_MATERIAL SUPPLIED_
>> start

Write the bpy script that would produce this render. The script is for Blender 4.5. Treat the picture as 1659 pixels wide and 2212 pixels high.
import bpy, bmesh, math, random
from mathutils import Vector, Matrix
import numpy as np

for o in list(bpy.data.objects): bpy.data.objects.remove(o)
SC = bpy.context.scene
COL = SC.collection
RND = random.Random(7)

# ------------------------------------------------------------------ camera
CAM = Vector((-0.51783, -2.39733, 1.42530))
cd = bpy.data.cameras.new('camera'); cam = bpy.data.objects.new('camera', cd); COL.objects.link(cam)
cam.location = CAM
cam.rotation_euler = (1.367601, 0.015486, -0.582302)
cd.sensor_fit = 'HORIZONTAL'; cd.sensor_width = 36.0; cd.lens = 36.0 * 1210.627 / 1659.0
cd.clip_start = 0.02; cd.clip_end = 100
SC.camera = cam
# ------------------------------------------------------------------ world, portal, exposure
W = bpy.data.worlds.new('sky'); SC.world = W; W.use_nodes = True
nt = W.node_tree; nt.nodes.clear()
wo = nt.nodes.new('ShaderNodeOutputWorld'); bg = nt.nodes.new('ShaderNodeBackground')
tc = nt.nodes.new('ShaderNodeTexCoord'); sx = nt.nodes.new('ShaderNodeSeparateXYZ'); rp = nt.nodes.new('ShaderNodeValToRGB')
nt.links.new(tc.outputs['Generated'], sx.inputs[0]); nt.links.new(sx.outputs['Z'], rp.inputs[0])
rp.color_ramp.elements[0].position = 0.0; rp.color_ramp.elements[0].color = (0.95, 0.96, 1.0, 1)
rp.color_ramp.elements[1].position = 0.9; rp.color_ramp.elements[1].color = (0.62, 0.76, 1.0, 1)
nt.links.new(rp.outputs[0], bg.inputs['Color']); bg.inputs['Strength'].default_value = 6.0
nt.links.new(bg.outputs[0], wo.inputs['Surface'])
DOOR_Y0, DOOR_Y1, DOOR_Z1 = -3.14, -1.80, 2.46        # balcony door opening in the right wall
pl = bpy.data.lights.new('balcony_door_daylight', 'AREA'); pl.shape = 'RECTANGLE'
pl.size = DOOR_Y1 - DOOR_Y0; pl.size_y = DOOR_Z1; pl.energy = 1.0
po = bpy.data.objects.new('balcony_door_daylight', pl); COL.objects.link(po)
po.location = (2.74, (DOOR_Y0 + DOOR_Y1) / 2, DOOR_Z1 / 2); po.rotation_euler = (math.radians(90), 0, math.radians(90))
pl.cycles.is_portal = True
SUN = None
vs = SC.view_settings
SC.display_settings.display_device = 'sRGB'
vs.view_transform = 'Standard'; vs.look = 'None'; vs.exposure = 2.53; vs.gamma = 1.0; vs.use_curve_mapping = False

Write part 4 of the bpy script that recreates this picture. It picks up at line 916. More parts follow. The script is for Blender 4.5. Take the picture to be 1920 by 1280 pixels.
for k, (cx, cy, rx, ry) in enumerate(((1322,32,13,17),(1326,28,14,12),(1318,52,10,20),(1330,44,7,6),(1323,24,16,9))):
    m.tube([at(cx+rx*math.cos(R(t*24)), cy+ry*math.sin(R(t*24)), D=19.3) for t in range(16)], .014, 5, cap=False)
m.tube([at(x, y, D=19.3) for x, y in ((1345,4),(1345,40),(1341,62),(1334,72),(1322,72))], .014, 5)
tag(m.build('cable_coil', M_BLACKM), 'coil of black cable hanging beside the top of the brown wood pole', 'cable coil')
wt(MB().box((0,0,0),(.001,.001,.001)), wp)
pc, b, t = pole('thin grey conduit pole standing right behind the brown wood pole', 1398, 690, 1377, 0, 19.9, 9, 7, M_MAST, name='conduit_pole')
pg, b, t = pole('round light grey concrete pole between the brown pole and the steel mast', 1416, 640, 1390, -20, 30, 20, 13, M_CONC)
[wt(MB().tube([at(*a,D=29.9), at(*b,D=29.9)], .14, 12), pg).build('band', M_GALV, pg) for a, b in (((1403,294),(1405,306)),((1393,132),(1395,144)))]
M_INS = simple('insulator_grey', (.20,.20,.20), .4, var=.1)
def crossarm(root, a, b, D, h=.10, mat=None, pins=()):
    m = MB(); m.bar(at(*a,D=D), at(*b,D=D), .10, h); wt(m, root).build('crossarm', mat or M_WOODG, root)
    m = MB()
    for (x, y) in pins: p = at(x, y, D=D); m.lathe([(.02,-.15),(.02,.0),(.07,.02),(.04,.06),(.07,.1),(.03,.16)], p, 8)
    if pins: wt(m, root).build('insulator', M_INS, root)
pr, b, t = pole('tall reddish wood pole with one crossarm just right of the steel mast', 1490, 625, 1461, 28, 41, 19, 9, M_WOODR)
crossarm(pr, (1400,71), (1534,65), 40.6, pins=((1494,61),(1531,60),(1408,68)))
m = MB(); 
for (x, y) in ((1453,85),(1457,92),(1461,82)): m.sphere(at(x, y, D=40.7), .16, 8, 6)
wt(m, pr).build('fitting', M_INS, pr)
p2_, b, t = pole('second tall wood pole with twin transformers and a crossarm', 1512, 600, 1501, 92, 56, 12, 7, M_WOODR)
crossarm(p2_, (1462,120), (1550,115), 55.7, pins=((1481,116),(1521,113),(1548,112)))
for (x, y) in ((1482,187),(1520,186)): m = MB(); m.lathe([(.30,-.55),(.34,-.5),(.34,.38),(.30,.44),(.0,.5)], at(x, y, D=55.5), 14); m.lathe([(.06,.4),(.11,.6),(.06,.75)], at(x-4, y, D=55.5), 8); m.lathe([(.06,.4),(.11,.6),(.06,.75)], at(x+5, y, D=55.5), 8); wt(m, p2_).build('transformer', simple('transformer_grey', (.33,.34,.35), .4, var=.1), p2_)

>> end

Quote exactly the first line of the data and every line after it through the one holding "RND = random.Random(7)".

_RESULT_
Write the bpy script that would produce this render. The script is for Blender 4.5. Treat the picture as 1659 pixels wide and 2212 pixels high.
import bpy, bmesh, math, random
from mathutils import Vector, Matrix
import numpy as np

for o in list(bpy.data.objects): bpy.data.objects.remove(o)
SC = bpy.context.scene
COL = SC.collection
RND = random.Random(7)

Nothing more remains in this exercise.